Ma con ciò il discorso non si esaurisce, anzi la riflessione è appena iniziata e può portare molto lontano. Per esempio va trattato a pollice verso il "poeta operaio"? Lo afferma Mallarmé. Pongo la domanda ai lettori e non ricerco una risposta frettolosa. Su un altro piano, quello della mistica e della filosofia, abbiamo un grandissimo pensatore, Jakob Boheme, studiato e amato da James Joyce, figlio di un ciabattino, anima sublime, le cui opere sono veramente frutto di ispirazione e non di erudizione o vicende contingenti. Un poeta operaio potrebbe essere altrettanto capace di interpretare la "vita alta" come l’ha chiamata Jiménez? Sì, a mio parere, a patto che non si attardi a scrivere versi di mero sfogo sentimentale, privi di meditazioni di vasto respiro. Come se Leopardi avesse raccontato della gallina, ma non avesse fatto seguito al resto nel canto La quiete dopo la tempesta. La gallina "che ripete il suo verso" ha un’enorme dignità e presenza vitalistica se inserita nel gioco universale della vita.
Gli anfiteatri greci furono costruiti per contenere tutti i cittadini, affinché potessero godere dell’arte come rito sacro e catartico, ciascuno secondo le sue facoltà interiori.
La valenza universale non può essere disattesa e tradita. Oggi accade spesso. Spesso la poesia diventa cronaca spicciola insensata, oppure "doxa" opinione condivisa in modo quantitativo, statistico. Perde lo stupore, la meraviglia e il suo carattere di rivelazione.
Baudelaire è il più estremo nelle considerazioni ed esprime in termini lirici un pensiero degno di grande meditazione. Compie una distinzione tra l’"uomo selvaggio" (che non è l’operaio alla catena di montaggio) e l’"uomo civile" che ha perduto il legame cosmico con i ritmi naturali e sacri. È una distinzione di cui tenere conto:
"Per natura, persino per necessità [l’uomo selvaggio] è enciclopedico, mentre l’uomo civilizzato si ritrova confinato nelle regioni infinitamente piccole dello specialismo. […] Mentre l’uomo selvaggio, sposo temuto e rispettato, guerriero costretto alla prodezza personale, poeta nelle ore malinconiche in cui il sole calante invita a cantare il passato e gli antenati, rasenta al massimo il limine dell’ideale.”

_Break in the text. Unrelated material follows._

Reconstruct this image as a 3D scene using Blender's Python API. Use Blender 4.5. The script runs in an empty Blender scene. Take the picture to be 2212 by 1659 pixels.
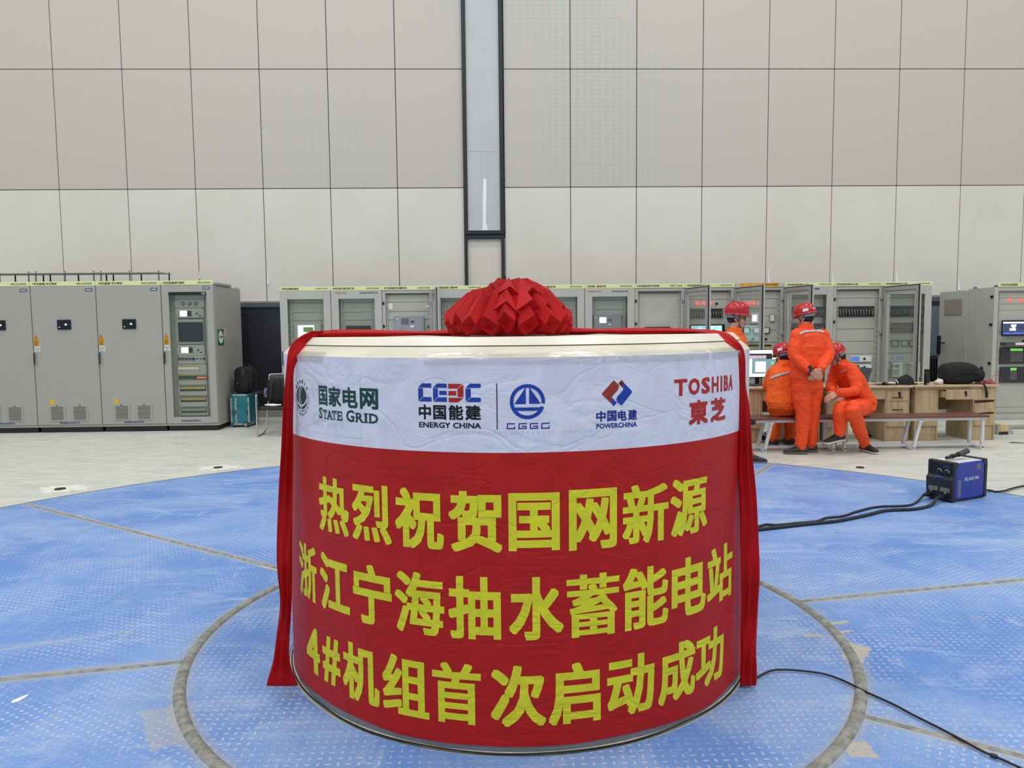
import bpy, bmesh, math, random
from mathutils import Vector, Matrix, noise
from mathutils.geometry import delaunay_2d_cdt
random.seed(7)
R_ = math.radians
sc = bpy.context.scene
COL = sc.collection

# ------------------------------------------------------------------ camera
CAM_H, FOC, PITCH, ROLL, YAW = 1.58, 1588.5, R_(4.386), R_(-0.5707), R_(1.5687)
def cam_axes():
    fw0 = Vector((math.sin(YAW), math.cos(YAW), 0)); rt0 = Vector((math.cos(YAW), -math.sin(YAW), 0)); up0 = Vector((0, 0, 1))
    fw = fw0*math.cos(PITCH) - up0*math.sin(PITCH); up = up0*math.cos(PITCH) + fw0*math.sin(PITCH)
    rt = rt0*math.cos(ROLL) + up*math.sin(ROLL); up2 = up*math.cos(ROLL) - rt0*math.sin(ROLL)
    return rt, up2, fw
CR, CU, CF = cam_axes()
cd = bpy.data.cameras.new('camera'); cam = bpy.data.objects.new('camera', cd); COL.objects.link(cam)
cd.sensor_fit = 'HORIZONTAL'; cd.sensor_width = 36; cd.lens = FOC*36/2212; cd.clip_end = 200
m = Matrix((CR, CU, -CF)).transposed().to_4x4(); m.translation = (0, 0, CAM_H); cam.matrix_world = m
sc.camera = cam
# ------------------------------------------------------------------ light
wd = bpy.data.worlds.new('hall_ambient'); sc.world = wd; wd.use_nodes = True
bg = wd.node_tree.nodes['Background']; bg.inputs[0].default_value = (0.90, 0.95, 1.0, 1); bg.inputs[1].default_value = 0.62
def lamp(name, loc, size, power, col=(1, .97, .92)):
    l = bpy.data.lights.new(name, 'AREA'); l.shape = 'DISK'; l.size = size; l.energy = power; l.color = col
    o = bpy.data.objects.new(name, l); COL.objects.link(o); o.location = loc
for ly in (-6.0, 0.0, 5.0, 9.6):
    for lx in (-10.5, -3.5, 3.5, 10.5):
        lamp('high_bay_lamp', (lx, ly, 12.5), 1.0, 170)
sc.view_settings.view_transform = 'Standard'; sc.view_settings.look = 'None'
sc.view_settings.gamma = 1; sc.view_settings.exposure = 0.0; sc.view_settings.use_curve_mapping = False

# ------------------------------------------------------------------ helpers
def ray(px, py):
    return CF + CR*((px-1106)/FOC) - CU*((py-829.5)/FOC)
def pt(px, py, Y):
    d = ray(px, py); k = Y/d.y
    return Vector((d.x*k, Y, CAM_H + d.z*k))
def flr(px, py, z=0.0):
    d = ray(px, py); k = (z-CAM_H)/d.z
    return Vector((d.x*k, d.y*k, z))
def lin(c):
    c = c/255
    return c/12.92 if c <= .04045 else ((c+.055)/1.055)**2.4
def col(rgb): return (lin(rgb[0]), lin(rgb[1]), lin(rgb[2]), 1)

class NT:
    def __init__(s, name):
        s.m = bpy.data.materials.new(name); s.m.use_nodes = True; s.t = s.m.node_tree
        s.b = s.t.nodes['Principled BSDF']
        s.tc = s.t.nodes.new('ShaderNodeTexCoord')
    def n(s, typ, ins=(), **kw):
        x = s.t.nodes.new('ShaderNode'+typ)
        for k, v in kw.items(): setattr(x, k, v)
        it = ins.items() if isinstance(ins, dict) else enumerate(ins)
        for k, v in it:
            if v is None: continue
            if hasattr(v, 'is_output') or hasattr(v, 'links'): s.t.links.new(v, x.inputs[k])
            else: x.inputs[k].default_value = v
        return x
    def ma(s, op, a, b=None, c=None, clamp=False):
        return s.n('Math', (a, b, c), operation=op, use_clamp=clamp).outputs[0]
    def rng(s, v, a, b, c=0.0, d=1.0, smooth=True):
        return s.n('MapRange', {0: v, 1: a, 2: b, 3: c, 4: d}, interpolation_type='SMOOTHSTEP' if smooth else 'LINEAR', clamp=True).outputs[0]
    def mix(s, f, a, b):
        x = s.t.nodes.new('ShaderNodeMix'); x.data_type = 'RGBA'
        for i, v in ((0, f), (6, a), (7, b)):
            if hasattr(v, 'is_output'): s.t.links.new(v, x.inputs[i])
            else: x.inputs[i].default_value = v
        return x.outputs[2]
    def noise(s, scale, detail=3, rough=.5, vec=None, dist=0):
        return s.n('TexNoise', {'Vector': vec or s.tc.outputs['Object'], 'Scale': scale, 'Detail': detail, 'Roughness': rough, 'Distortion': dist}).outputs[0]
    def scaled(s, x, y, z, src=None):
        return s.n('Mapping', {0: src or s.tc.outputs['Object'], 3: (x, y, z)}).outputs[0]
    def lk(s, a, k): s.t.links.new(a, s.b.inputs[k])
    def bump(s, h, strength, dist=.01, prev=None):
        x = s.n('Bump', {'Strength': strength, 'Distance': dist, 'Height': h})
        if prev: s.t.links.new(prev, x.inputs['Normal'])
        s.lk(x.outputs[0], 'Normal'); return x.outputs[0]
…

Baudelaire, è da notare, non parla del "poeta contadino", ma dell’uomo di città, asservito a ritmi e stili di vita che di poetico non hanno più nulla, alienanti, antipoesia. Penso a Corrado Govoni, privo di studi regolari per vicende familiari, medium stupendo della natura. Nella cultura popolare molte sono le voci di uomini semplici, anche dialettali, che hanno interpretato in modo aulico e raffinato la voce corale del popolo, e sono pura poesia. Salvatore Di Giacomo è uno di questi.
Mallarmé si esprime con toni dolenti ed estremisti:
"Che le masse si occupino di morale, ma non di grazia, non concedete loro di guastare la vostra poesia.
O poeti, siete sempre stati orgogliosi; ora siate di più, diventate sprezzanti!”
Maria Callas sapeva bene tutto ciò quando affermava che parlare d’arte "è difficile". Spesso è meglio tacere quando ci si trova di fronte all’inesprimibile. L’arte non è un mestiere, ma una missione. Diverso è il caso del critico, il suo è un mestiere, e i suoi elogi, così come le denigrazioni di un artista, non sempre sono scevri da pregiudizi, se non addirittura da posizioni di comodo.